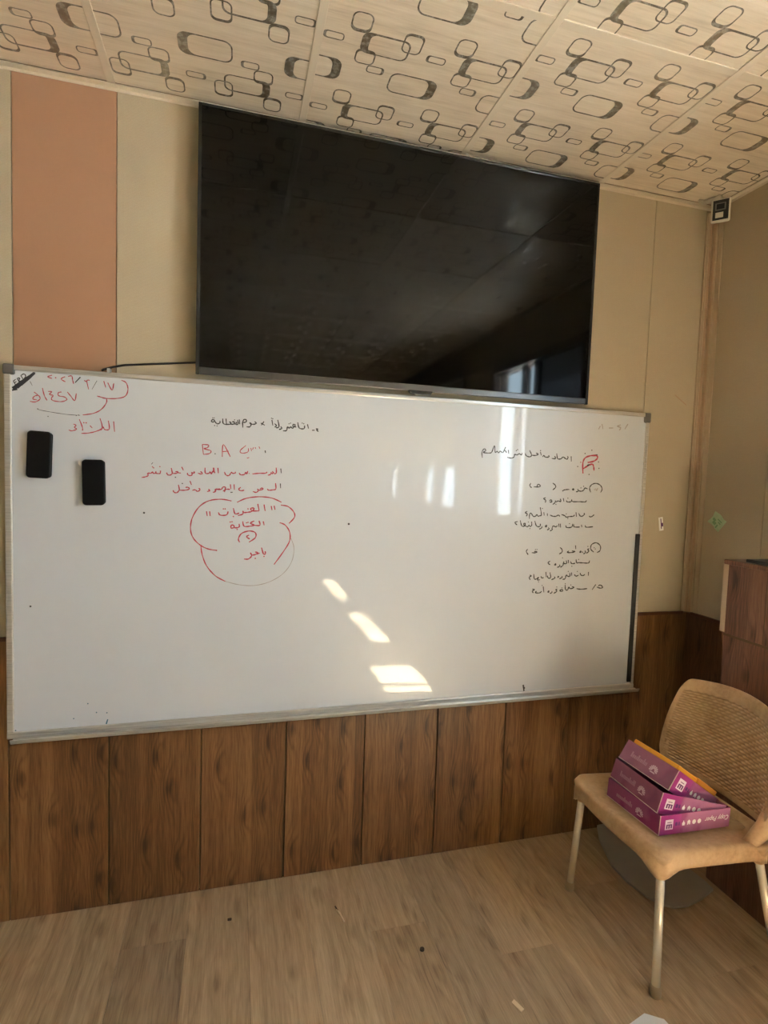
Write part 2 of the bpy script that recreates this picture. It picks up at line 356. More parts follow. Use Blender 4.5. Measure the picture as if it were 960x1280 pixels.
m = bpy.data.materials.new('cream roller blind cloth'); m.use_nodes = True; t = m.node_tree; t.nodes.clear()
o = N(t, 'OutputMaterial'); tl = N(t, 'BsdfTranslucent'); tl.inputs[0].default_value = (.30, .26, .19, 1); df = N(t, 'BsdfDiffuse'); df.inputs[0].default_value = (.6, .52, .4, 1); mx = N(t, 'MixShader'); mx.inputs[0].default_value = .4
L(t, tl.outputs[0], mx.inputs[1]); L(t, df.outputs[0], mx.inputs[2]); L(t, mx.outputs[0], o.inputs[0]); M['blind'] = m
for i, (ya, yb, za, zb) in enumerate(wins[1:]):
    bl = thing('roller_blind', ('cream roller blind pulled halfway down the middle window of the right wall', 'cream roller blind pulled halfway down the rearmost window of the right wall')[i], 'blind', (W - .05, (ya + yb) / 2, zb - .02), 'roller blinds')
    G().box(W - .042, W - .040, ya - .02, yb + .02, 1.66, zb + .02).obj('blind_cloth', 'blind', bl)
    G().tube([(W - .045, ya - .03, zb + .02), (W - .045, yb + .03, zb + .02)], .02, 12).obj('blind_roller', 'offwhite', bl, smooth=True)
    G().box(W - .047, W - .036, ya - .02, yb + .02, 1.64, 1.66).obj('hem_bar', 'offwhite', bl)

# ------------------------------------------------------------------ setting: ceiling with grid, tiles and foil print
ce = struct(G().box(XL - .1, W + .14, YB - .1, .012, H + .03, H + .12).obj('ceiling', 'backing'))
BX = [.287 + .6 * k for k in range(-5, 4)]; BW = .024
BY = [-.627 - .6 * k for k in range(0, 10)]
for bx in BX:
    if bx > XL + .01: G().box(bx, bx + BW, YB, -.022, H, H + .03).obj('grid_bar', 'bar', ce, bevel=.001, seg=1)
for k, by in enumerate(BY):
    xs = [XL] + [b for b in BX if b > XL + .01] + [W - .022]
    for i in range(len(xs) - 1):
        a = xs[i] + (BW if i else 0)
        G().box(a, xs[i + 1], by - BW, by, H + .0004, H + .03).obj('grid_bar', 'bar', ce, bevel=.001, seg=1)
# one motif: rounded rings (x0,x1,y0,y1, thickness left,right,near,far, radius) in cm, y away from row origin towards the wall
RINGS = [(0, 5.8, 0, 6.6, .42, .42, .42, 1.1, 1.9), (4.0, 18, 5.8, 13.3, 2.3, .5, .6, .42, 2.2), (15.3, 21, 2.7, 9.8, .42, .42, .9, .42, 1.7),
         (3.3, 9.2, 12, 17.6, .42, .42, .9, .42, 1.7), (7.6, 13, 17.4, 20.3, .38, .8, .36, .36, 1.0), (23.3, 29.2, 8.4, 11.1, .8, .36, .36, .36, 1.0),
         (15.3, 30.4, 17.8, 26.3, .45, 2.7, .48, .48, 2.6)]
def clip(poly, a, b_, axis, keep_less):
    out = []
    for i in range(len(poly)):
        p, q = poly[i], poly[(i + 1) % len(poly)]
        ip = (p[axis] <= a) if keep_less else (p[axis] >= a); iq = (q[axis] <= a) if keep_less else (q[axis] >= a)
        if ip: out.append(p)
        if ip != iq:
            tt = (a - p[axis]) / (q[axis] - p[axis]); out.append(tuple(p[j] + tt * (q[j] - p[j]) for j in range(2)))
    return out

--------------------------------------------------

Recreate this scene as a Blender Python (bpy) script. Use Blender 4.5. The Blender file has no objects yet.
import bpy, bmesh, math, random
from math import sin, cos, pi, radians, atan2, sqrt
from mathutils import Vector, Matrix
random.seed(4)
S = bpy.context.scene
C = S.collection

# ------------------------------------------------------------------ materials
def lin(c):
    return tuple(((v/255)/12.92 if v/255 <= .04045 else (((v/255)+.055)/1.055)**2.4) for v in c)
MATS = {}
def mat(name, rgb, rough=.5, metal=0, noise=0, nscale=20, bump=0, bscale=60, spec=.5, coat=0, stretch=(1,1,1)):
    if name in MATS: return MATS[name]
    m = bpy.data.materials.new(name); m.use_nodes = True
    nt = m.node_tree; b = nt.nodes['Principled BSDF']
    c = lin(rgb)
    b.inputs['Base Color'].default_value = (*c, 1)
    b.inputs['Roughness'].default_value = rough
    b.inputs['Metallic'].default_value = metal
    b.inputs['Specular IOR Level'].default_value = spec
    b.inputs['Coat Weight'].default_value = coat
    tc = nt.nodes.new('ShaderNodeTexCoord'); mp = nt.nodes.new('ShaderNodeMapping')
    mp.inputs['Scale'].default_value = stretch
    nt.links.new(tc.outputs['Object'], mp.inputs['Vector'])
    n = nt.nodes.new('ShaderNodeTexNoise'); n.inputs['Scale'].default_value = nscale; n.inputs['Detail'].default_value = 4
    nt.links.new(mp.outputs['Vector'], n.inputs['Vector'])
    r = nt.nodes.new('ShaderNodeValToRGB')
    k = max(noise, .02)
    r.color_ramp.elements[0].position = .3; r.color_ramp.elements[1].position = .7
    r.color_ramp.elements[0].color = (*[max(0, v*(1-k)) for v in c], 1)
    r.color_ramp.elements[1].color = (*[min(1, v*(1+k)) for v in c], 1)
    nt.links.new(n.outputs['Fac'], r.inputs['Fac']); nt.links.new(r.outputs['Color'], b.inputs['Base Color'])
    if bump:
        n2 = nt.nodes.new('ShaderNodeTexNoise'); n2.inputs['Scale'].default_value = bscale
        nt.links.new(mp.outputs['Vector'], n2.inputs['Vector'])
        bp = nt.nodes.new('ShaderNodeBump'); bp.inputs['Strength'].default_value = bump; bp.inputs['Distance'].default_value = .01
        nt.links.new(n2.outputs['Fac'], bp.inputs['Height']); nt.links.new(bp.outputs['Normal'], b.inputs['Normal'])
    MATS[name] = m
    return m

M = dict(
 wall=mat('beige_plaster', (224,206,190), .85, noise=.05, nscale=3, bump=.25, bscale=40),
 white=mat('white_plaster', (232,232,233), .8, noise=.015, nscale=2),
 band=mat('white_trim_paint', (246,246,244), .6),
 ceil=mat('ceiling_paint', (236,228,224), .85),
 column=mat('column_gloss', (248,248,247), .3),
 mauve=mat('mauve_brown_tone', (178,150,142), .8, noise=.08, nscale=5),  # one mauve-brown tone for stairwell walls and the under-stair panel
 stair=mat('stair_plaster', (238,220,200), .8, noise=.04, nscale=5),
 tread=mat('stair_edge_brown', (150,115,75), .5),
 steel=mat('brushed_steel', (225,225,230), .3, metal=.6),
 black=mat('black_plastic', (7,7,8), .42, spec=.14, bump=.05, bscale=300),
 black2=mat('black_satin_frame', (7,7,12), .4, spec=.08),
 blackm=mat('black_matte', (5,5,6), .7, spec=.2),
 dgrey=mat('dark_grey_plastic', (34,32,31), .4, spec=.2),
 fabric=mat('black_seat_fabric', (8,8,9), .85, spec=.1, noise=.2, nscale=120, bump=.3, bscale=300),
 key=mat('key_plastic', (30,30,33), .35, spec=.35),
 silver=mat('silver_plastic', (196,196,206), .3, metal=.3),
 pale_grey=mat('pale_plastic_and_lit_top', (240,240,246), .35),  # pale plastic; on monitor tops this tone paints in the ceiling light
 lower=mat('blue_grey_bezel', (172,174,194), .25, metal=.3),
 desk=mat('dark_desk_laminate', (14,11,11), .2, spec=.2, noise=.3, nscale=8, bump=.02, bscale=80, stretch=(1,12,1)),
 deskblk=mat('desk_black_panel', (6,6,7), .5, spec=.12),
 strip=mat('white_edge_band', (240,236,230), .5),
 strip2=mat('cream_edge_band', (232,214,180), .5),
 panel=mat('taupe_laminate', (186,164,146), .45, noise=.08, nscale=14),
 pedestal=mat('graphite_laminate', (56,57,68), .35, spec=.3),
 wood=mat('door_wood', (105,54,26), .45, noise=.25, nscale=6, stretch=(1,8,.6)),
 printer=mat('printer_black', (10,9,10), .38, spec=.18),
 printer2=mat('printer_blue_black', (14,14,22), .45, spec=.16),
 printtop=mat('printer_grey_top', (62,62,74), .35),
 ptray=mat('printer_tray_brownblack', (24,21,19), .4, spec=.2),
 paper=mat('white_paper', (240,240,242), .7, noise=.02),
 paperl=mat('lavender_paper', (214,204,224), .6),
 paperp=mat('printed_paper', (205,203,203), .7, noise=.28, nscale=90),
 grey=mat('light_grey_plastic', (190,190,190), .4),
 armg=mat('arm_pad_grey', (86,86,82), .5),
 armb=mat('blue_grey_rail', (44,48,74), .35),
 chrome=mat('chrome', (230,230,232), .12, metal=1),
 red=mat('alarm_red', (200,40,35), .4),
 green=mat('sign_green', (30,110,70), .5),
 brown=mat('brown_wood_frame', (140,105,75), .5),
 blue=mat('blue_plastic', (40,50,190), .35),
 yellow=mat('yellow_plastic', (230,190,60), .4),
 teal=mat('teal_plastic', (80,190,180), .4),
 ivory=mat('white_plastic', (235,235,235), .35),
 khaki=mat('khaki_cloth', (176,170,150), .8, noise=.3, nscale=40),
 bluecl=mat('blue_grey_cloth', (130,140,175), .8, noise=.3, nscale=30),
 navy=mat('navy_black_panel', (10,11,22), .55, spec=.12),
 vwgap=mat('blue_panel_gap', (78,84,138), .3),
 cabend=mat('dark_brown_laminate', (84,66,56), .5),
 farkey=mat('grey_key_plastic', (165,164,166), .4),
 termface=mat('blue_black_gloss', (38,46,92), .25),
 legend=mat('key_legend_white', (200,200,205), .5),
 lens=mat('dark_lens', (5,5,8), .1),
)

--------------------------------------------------

■ **DIRECTIONS FOR THIS TASK**: From the line with "Write part 2" through the line with "G().box(W - .047, W", set down every line exactly and nothing besides.

■ **TASK RESPONSE**:
Write part 2 of the bpy script that recreates this picture. It picks up at line 356. More parts follow. Use Blender 4.5. Measure the picture as if it were 960x1280 pixels.
m = bpy.data.materials.new('cream roller blind cloth'); m.use_nodes = True; t = m.node_tree; t.nodes.clear()
o = N(t, 'OutputMaterial'); tl = N(t, 'BsdfTranslucent'); tl.inputs[0].default_value = (.30, .26, .19, 1); df = N(t, 'BsdfDiffuse'); df.inputs[0].default_value = (.6, .52, .4, 1); mx = N(t, 'MixShader'); mx.inputs[0].default_value = .4
L(t, tl.outputs[0], mx.inputs[1]); L(t, df.outputs[0], mx.inputs[2]); L(t, mx.outputs[0], o.inputs[0]); M['blind'] = m
for i, (ya, yb, za, zb) in enumerate(wins[1:]):
    bl = thing('roller_blind', ('cream roller blind pulled halfway down the middle window of the right wall', 'cream roller blind pulled halfway down the rearmost window of the right wall')[i], 'blind', (W - .05, (ya + yb) / 2, zb - .02), 'roller blinds')
    G().box(W - .042, W - .040, ya - .02, yb + .02, 1.66, zb + .02).obj('blind_cloth', 'blind', bl)
    G().tube([(W - .045, ya - .03, zb + .02), (W - .045, yb + .03, zb + .02)], .02, 12).obj('blind_roller', 'offwhite', bl, smooth=True)
    G().box(W - .047, W - .036, ya - .02, yb + .02, 1.64, 1.66).obj('hem_bar', 'offwhite', bl)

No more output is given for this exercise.